### DATASET CONTENT
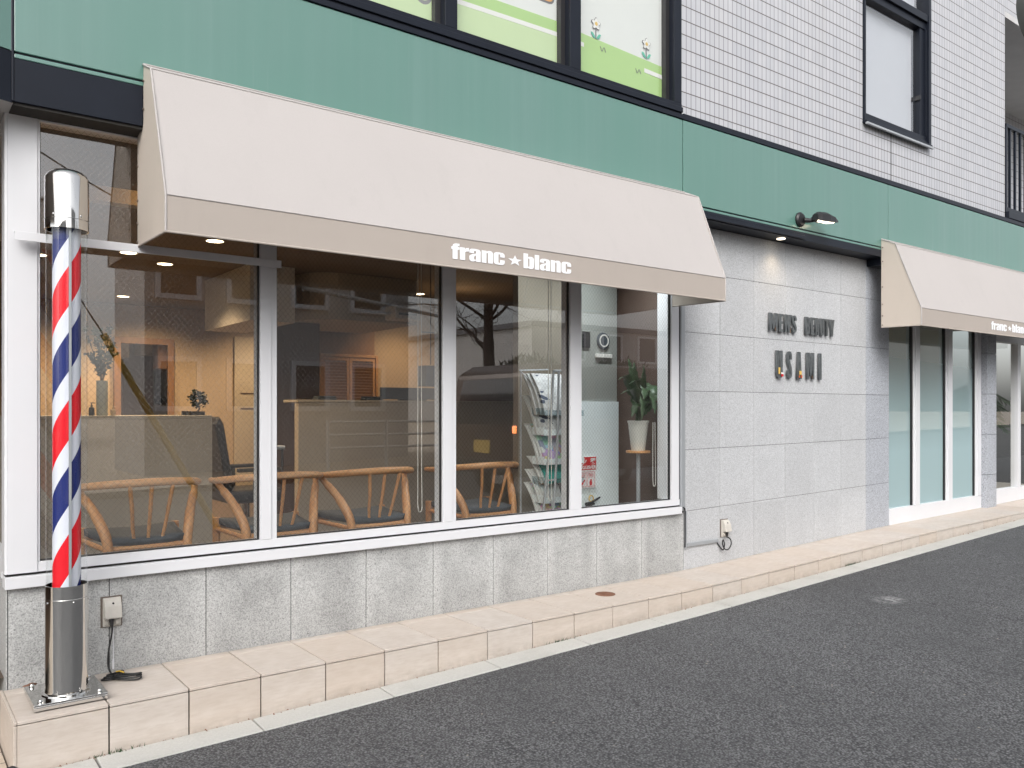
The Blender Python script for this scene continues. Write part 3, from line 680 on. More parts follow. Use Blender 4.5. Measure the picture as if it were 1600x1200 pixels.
# ---------------------------------------------------------------- barber pole
t = thing('barber_pole', 'chrome barber pole with spiralling red, white and blue stripes at the shop corner', 'barber pole', (.592, -.25, 0))
b = MB(); b.box(-.130, .126, -.122, .15, .022, .030); b.box(-.130, .126, -.122, -.118, .006, .022); b.box(-.130, -.126, -.118, .15, .006, .022); b.box(.122, .126, -.118, .15, .006, .022)
bp = b.build('base_plate', 'chrome', t, .0015)
for sx, sy in ((-.105, -.1), (.1, -.1), (-.105, .125), (.1, .125)):
    b = MB(); b.lathe([(0, .012), (.006, .012), (.009, .008), (.009, 0)], (sx, sy, .030), 8); b.build('bolt', 'steel', bp)
b = MB(); b.lathe([(.089, .030), (.089, .034), (.078, .037), (.0765, .045), (.0765, .452), (.0735, .452), (.0735, .1)], seg=64); lo = b.build('lower_housing', 'chrome', t)
b = MB(); b.tube([(.0772*math.cos(2*PI*k/48), .0772*math.sin(2*PI*k/48), .400) for k in range(48)], .0009, 6, closed=True); b.build('seam_ring', 'steel', lo)
for a in (-150, -70, 20, 110): b = MB(); b.lathe([(0, .004), (.004, .003), (.005, 0)], (0, 0, 0), 10); o = b.build('screw', 'steel', lo); o.location = (.0768*math.cos(R(a-10)), .0768*math.sin(R(a-10)), .388); o.rotation_euler = (0, R(90), R(a-10))
b = MB(); b.lathe([(.0505, .40), (.0505, 1.90)], seg=64); b.build('striped_cylinder', 'stripes', t)
b = MB(); b.lathe([(.0735, .42), (.0735, 1.90)], seg=64); b.build('clear_tube', 'tube_clear', t)
b = MB(); b.box(-.0045, .0045, -.063, -.058, .42, 1.88); o = b.build('tube_seam', 'grey_metal', t); o.rotation_euler = (0, 0, R(2))
b = MB(); b.lathe([(0, 2.088), (.03, 2.086), (.055, 2.078), (.070, 2.066), (.0785, 2.050), (.0785, 1.846), (.0745, 1.846), (.0745, 1.95)], seg=64); up = b.build('top_cap', 'chrome', t)
b = MB(); b.tube([(.0792*math.cos(2*PI*k/48), .0792*math.sin(2*PI*k/48), 1.885) for k in range(48)], .0009, 6, closed=True); b.build('seam_ring', 'steel', up)
for a in (-135, -60): b = MB(); b.lathe([(0, .004), (.004, .003), (.005, 0)], (0, 0, 0), 10); o = b.build('screw', 'steel', up); o.location = (.0788*math.cos(R(a)), .0788*math.sin(R(a)), 1.897); o.rotation_euler = (0, R(90), R(a))
b = MB(); b.lathe([(.0736, 1.80), (.0745, 1.80), (.0745, 1.846)], seg=48); b.build('inner_collar', 'tube_clear', t)
# steadying rail
b = MB(); b.box(.434, 1.545, -.072, -.068, 1.822, 1.858); b.box(.434, 1.545, -.0678, -.045, 1.8535, 1.858)
tag(b.build('steadying_rail', 'white_metal', None, .001), 'white flat metal rail behind the barber pole, crossing the first window', 'rail')

# ---------------------------------------------------------------- outlets, cords, conduit
def outlet(x, z, label, group='weatherproof sockets on the granite'):
    t = thing('power_outlet', label, 'power outlet', (x, 0, z), 0, group)
    b = MB(); b.box(-.036, .036, -.014, -.001, -.062, .062); b.build('back_plate', 'cream_plastic', t, .004)
    b = MB(); b.prism([(-.0145, .060), (-.024, .058), (-.040, .03), (-.050, -.022), (-.0145, -.022)], 0, -.034, .034); cv = b.build('cover', 'cream_plastic', t, .004)
    b = MB(); b.lathe([(0, -.003), (.004, -.003), (.004, .003)], (0, -.035, .042), 12, 1); b.build('lock', 'black_plastic', cv)
    b = MB(); b.box(.010, .028, -.026, -.0145, -.052, -.03); b.box(-.03, -.016, -.026, -.0145, -.05, -.03); b.build('socket_lip', 'cream_plastic', t, .002)
    b = MB(); b.tube([(-.006, -.034, -.0225), (-.006, -.034, -.055)], [.010, .007], 12); b.build('plug', 'black_plastic', t)
    b = MB(); b.box(-.044, .043, -.001, .0, -.066, .068); b.build('caulk_rim', 'grime', t)
    return t
outlet(.806, .262, 'cream weatherproof socket beside the barber pole, black plug in it')
outlet(4.965, .265, 'cream weatherproof socket on the granite wall, short looped black cord below')
def smooth(pts, n=6):
    o = []; P = [Vector(p) for p in pts]; P = [P[0]]+P+[P[-1]]
    for i in range(1, len(P)-2):
        for k in range(n):
            t = k/n; a, b_, c, d_ = P[i-1:i+3]
            o.append(.5*((2*b_)+(c-a)*t+(2*a-5*b_+4*c-d_)*t*t+(3*b_-a-3*c+d_)*t**3))
    return o+[P[-2]]
b = MB(); b.tube(smooth([(.800, -.034, .215), (.800, -.04, .18), (.787, -.038, .10), (.785, -.04, .04), (.792, -.07, .012), (.81, -.12, .010)]), .0038, 8)
for (cx, cy, La, Lb, aa, dz, nn) in ((.792, -.10, .05, .03, 20, .0, 3), (.835, -.155, .060, .026, -40, .004, 3)):
    for k in range(nn):
        pts = []
        for q in range(16):
            a = 2*PI*q/16; u_, v_ = (La-.006*k)*math.cos(a), (Lb-.005*k+.004*math.sin(2*a+k))*math.sin(a); an = R(aa+7*k)
            pts.append((cx+.004*k+u_*math.cos(an)-v_*math.sin(an), cy+u_*math.sin(an)+v_*math.cos(an), .005+dz+.0065*k+.003*math.sin(2*a+k)))
        b.tube(pts, .0036, 8, closed=True)
pc = b.build('extension_lead', 'cord'); tag(pc, 'black power cord hanging from the left socket and coiled on the step', 'cord')
b = MB(); b.tube([(.80, -.115, .03), (.812, -.128, .034), (.825, -.145, .03)], .003, 6); b.build('cable_tie', 'yellow_guard', pc)
b = MB(); b.tube([(.812, -.004, .19), (.8125, -.004, .02)], .0022, 6); b.tube([(.8125, -.005, .055), (.8125, -.005, .012)], .004, 6)
tag(b.build('earth_wire', 'white_metal'), 'thin pale earth wire running down from the left socket', 'wire')
b = MB(); b.tube(smooth([(4.952, -.034, .205), (4.975, -.05, .19), (4.985, -.05, .15), (4.96, -.045, .115), (4.925, -.04, .12), (4.905, -.035, .16), (4.92, -.03, .185), (4.935, -.03, .15), (4.93, -.02, .11), (4.90, -.01, .14), (4.885, -.004, .165)]), .0045, 8)
tag(b.build('extension_lead', 'cord'), 'short black cord looped under the right socket', 'cord')
b = MB(); b.box(4.474, 4.514, -.022, -.001, .43, 2.33)
b.box(4.524, 4.545, -.012, .0-.0005, .155, .42); b.box(4.5455, 4.889, -.014, -.0005, .168, .196)
cd = b.build('conduit', 'grey_metal', None, .003); tag(cd, 'grey cable duct down the window edge and across to the right socket', 'conduit')
b = MB(); b.tube([(4.482, -.03, .455), (4.50, -.03, .445), (4.515, -.02, .42), (4.518, -.016, .17)], .0045, 8); b.build('cable', 'cord', cd)

# ---------------------------------------------------------------- flood lamp, recessed spot
t = thing('flood_lamp', 'small black outdoor flood lamp on the green fascia above the lettering', 'lamp', (5.69, -.15, 2.615))
b = MB(); b.lathe([(0, -.028), (.045, -.026), (.056, -.014), (.056, 0)], (0, 0, 0), 24, 1); b.build('wall_plate', 'black_plastic', t)
b = MB(); b.tube([(.02, -.03, -.005), (.05, -.06, -.01), (.09, -.085, -.005)], [.02, .017, .014], 12); b.lathe([(0, -.02), (.02, -.02), (.02, .02), (0, .02)], (.08, -.08, 0), 14, 0); b.build('arm', 'black_plastic', t)
H = MB(); ang = R(-18)
def hp(x, y, z): v = Matrix.Rotation(R(8), 3, 'X')@Vector((x, y, z)); return (v.x+.165, v.y-.11, v.z+.012)
ring = []
for (x, hw, hz, lz) in ((-.12, .03, .022, -.026), (-.085, .05, .040, -.030), (0, .066, .046, -.028), (.075, .064, .032, -.022), (.125, .05, .004, -.014)):
    ring.append([hp(x, -hw, lz), hp(x, -hw*.8, hz*.6), hp(x, -hw*.3, hz), hp(x, hw*.3, hz), hp(x, hw*.8, hz*.6), hp(x, hw, lz)])
vs = [p for r_ in ring for p in r_]; fs = [(i*6+k, (i+1)*6+k, (i+1)*6+k+1, i*6+k+1) for i in range(4) for k in range(5)]+[(0, 1, 2, 3, 4, 5), (24, 29, 28, 27, 26, 25)]
H.add(vs, fs); hd = H.build('lamp_head', 'black_plastic', t); sd = hd.modifiers.new('thick', 'SOLIDIFY'); sd.thickness = .003
b = MB(); b.add([hp(-.07, -.044, -.018), hp(.10, -.042, -.014), hp(.10, .042, -.014), hp(-.07, .044, -.018), hp(-.05, -.03, -.03), hp(.08, -.03, -.028), hp(.08, .03, -.028), hp(-.05, .03, -.03)], [(0, 1, 5, 4), (1, 2, 6, 5), (2, 3, 7, 6), (3, 0, 4, 7), (4, 5, 6, 7), (3, 2, 1, 0)]); b.build('lens', 'lamp_led', hd)
b = MB(); b.lathe([(0, 0), (.028, 0), (.032, -.004), (.034, .006)], (5.548, -.085, 2.4615), 20); rs = b.build('recessed_spotlight', 'lamp_led'); tag(rs, 'tiny lit spotlight under the black band above the granite wall', 'spotlight')
def lamp(kind, loc, energy, col, rot=(0, 0, 0), size=.06, spot=None, blend=.6):
    l = bpy.data.lights.new('lamp_light', kind); l.energy = energy; l.color = col
    if kind == 'SPOT': l.spot_size = R(spot); l.spot_blend = blend; l.shadow_soft_size = size
    elif kind == 'AREA': l.size = size
    else: l.shadow_soft_size = size
    o = bpy.data.objects.new('lamp_light', l); C.objects.link(o); o.location = loc; o.rotation_euler = rot; return o
o = lamp('SPOT', (0, 0, 0), 3, (1, .76, .48), (R(-4), 0, 0), .04, 120, blend=1.); o.location = (5.55, -.11, 2.45)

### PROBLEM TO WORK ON
Scan the listing above for the word "from" and show each line where it is found.

### SOLUTION TO THIS PROBLEM
The Blender Python script for this scene continues. Write part 3, from line 680 on. More parts follow. Use Blender 4.5. Measure the picture as if it were 1600x1200 pixels.
pc = b.build('extension_lead', 'cord'); tag(pc, 'black power cord hanging from the left socket and coiled on the step', 'cord')
tag(b.build('earth_wire', 'white_metal'), 'thin pale earth wire running down from the left socket', 'wire')